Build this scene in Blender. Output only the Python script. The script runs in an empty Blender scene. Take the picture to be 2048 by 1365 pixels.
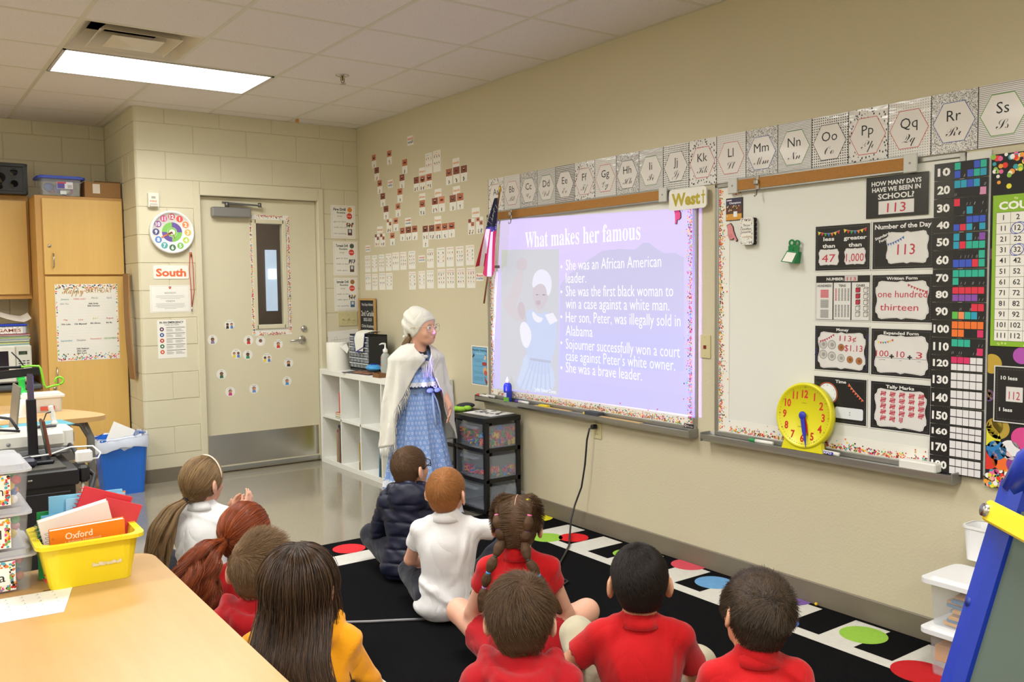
import bpy, bmesh, math, random
import numpy as np
from mathutils import Matrix, Vector
random.seed(7)
sc = bpy.context.scene
COL = sc.collection
PI = math.pi
# ------------------------------------------------------------------ camera
CAM = Vector((-3.29982, -6.79872, 1.41203)); CROT = (1.510593, 0.0114604, -0.6220118); FPX = 1766.512
cd = bpy.data.cameras.new('camera'); cd.sensor_width = 36; cd.lens = FPX*36/2048; cd.clip_start = .05
cam = bpy.data.objects.new('camera', cd); cam.location = CAM; cam.rotation_euler = CROT
COL.objects.link(cam); sc.camera = cam
# ------------------------------------------------------------------ world, exposure
w = bpy.data.worlds.new('world'); sc.world = w; w.use_nodes = True
w.node_tree.nodes['Background'].inputs[0].default_value = (.75, .85, 1, 1)
w.node_tree.nodes['Background'].inputs[1].default_value = .6
sc.view_settings.view_transform = 'Standard'; sc.view_settings.look = 'None'
sc.view_settings.gamma = 1; sc.view_settings.use_curve_mapping = False
sc.view_settings.exposure = 0.0
sc.cycles.max_bounces = 7; sc.cycles.diffuse_bounces = 4; sc.cycles.transparent_max_bounces = 12
LAMP = 29.0          # watts of each fluorescent troffer
PROJ = 700.0          # projector beam
H = 2.7511           # ceiling height
# ------------------------------------------------------------------ measuring: a picture pixel to a point on a real plane
from mathutils import Euler
_R = Euler(CROT).to_matrix()
def on(u, v, ax, val):
    d = _R @ Vector(((u-1024)/FPX, (682.5-v)/FPX, -1))
    return CAM + d*((val-CAM[ax])/d[ax])
def bw(u, v, off=0.0):
    p = on(u, v, 0, -off); return p.y, p.z
def dw(u, v, y=0.0):
    p = on(u, v, 1, y); return p.x, p.z
def fl(u, v, z=0.0):
    p = on(u, v, 2, z); return p.x, p.y
# ------------------------------------------------------------------ materials
def lin(c):
    if isinstance(c, str): c = tuple(int(c[i:i+2], 16) for i in (0, 2, 4))
    return tuple(((x/255)/12.92 if x/255 <= .04045 else ((x/255+.055)/1.055)**2.4) for x in c)
MATS = {}
class NT:
    def __init__(s, m): s.t = m.node_tree; s.n = s.t.nodes
    def new(s, t, **kw):
        n = s.n.new(t)
        for k, v in kw.items():
            if k.startswith('i_'):
                k = k[2:]; n.inputs[int(k) if k.isdigit() else k].default_value = v
            else: setattr(n, k, v)
        return n
    def link(s, a, b): s.t.links.new(a, b)
    def math(s, op, a, b=None, c=None):
        n = s.new('ShaderNodeMath', operation=op)
        for i, x in enumerate((a, b, c)):
            if x is None: continue
            if isinstance(x, (int, float)): n.inputs[i].default_value = x
            else: s.link(x, n.inputs[i])
        return n.outputs[0]
    def mix(s, f, a, b):
        n = s.new('ShaderNodeMix', data_type='RGBA')
        for i, x in ((0, f), (6, a), (7, b)):
            if isinstance(x, (int, float)): n.inputs[i].default_value = x
            elif isinstance(x, tuple): n.inputs[i].default_value = (*x[:3], 1)
            else: s.link(x, n.inputs[i])
        return n.outputs[2]
    def coords(s, kind='Object', scale=(1, 1, 1)):
        c = s.new('ShaderNodeTexCoord'); m = s.new('ShaderNodeMapping'); m.inputs['Scale'].default_value = scale
        s.link(c.outputs[kind], m.inputs[0]); return m.outputs[0]
    def noise(s, vec, scale, detail=3, rough=.5):
        n = s.new('ShaderNodeTexNoise', i_Scale=scale, i_Detail=detail, i_Roughness=rough); s.link(vec, n.inputs['Vector']); return n.outputs[0]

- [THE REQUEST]
All of the lines above should be printed exactly, minus the pictures.

- [OUTPUT BELOW]
Build this scene in Blender. Output only the Python script. The script runs in an empty Blender scene. Take the picture to be 2048 by 1365 pixels.
import bpy, bmesh, math, random
import numpy as np
from mathutils import Matrix, Vector
random.seed(7)
sc = bpy.context.scene
COL = sc.collection
PI = math.pi
# ------------------------------------------------------------------ camera
CAM = Vector((-3.29982, -6.79872, 1.41203)); CROT = (1.510593, 0.0114604, -0.6220118); FPX = 1766.512
cd = bpy.data.cameras.new('camera'); cd.sensor_width = 36; cd.lens = FPX*36/2048; cd.clip_start = .05
cam = bpy.data.objects.new('camera', cd); cam.location = CAM; cam.rotation_euler = CROT
COL.objects.link(cam); sc.camera = cam
# ------------------------------------------------------------------ world, exposure
w = bpy.data.worlds.new('world'); sc.world = w; w.use_nodes = True
w.node_tree.nodes['Background'].inputs[0].default_value = (.75, .85, 1, 1)
w.node_tree.nodes['Background'].inputs[1].default_value = .6
sc.view_settings.view_transform = 'Standard'; sc.view_settings.look = 'None'
sc.view_settings.gamma = 1; sc.view_settings.use_curve_mapping = False
sc.view_settings.exposure = 0.0
sc.cycles.max_bounces = 7; sc.cycles.diffuse_bounces = 4; sc.cycles.transparent_max_bounces = 12
LAMP = 29.0          # watts of each fluorescent troffer
PROJ = 700.0          # projector beam
H = 2.7511           # ceiling height
# ------------------------------------------------------------------ measuring: a picture pixel to a point on a real plane
from mathutils import Euler
_R = Euler(CROT).to_matrix()
def on(u, v, ax, val):
    d = _R @ Vector(((u-1024)/FPX, (682.5-v)/FPX, -1))
    return CAM + d*((val-CAM[ax])/d[ax])
def bw(u, v, off=0.0):
    p = on(u, v, 0, -off); return p.y, p.z
def dw(u, v, y=0.0):
    p = on(u, v, 1, y); return p.x, p.z
def fl(u, v, z=0.0):
    p = on(u, v, 2, z); return p.x, p.y
# ------------------------------------------------------------------ materials
def lin(c):
    if isinstance(c, str): c = tuple(int(c[i:i+2], 16) for i in (0, 2, 4))
    return tuple(((x/255)/12.92 if x/255 <= .04045 else ((x/255+.055)/1.055)**2.4) for x in c)
MATS = {}
class NT:
    def __init__(s, m): s.t = m.node_tree; s.n = s.t.nodes
    def new(s, t, **kw):
        n = s.n.new(t)
        for k, v in kw.items():
            if k.startswith('i_'):
                k = k[2:]; n.inputs[int(k) if k.isdigit() else k].default_value = v
            else: setattr(n, k, v)
        return n
    def link(s, a, b): s.t.links.new(a, b)
    def math(s, op, a, b=None, c=None):
        n = s.new('ShaderNodeMath', operation=op)
        for i, x in enumerate((a, b, c)):
            if x is None: continue
            if isinstance(x, (int, float)): n.inputs[i].default_value = x
            else: s.link(x, n.inputs[i])
        return n.outputs[0]
    def mix(s, f, a, b):
        n = s.new('ShaderNodeMix', data_type='RGBA')
        for i, x in ((0, f), (6, a), (7, b)):
            if isinstance(x, (int, float)): n.inputs[i].default_value = x
            elif isinstance(x, tuple): n.inputs[i].default_value = (*x[:3], 1)
            else: s.link(x, n.inputs[i])
        return n.outputs[2]
    def coords(s, kind='Object', scale=(1, 1, 1)):
        c = s.new('ShaderNodeTexCoord'); m = s.new('ShaderNodeMapping'); m.inputs['Scale'].default_value = scale
        s.link(c.outputs[kind], m.inputs[0]); return m.outputs[0]
    def noise(s, vec, scale, detail=3, rough=.5):
        n = s.new('ShaderNodeTexNoise', i_Scale=scale, i_Detail=detail, i_Roughness=rough); s.link(vec, n.inputs['Vector']); return n.outputs[0]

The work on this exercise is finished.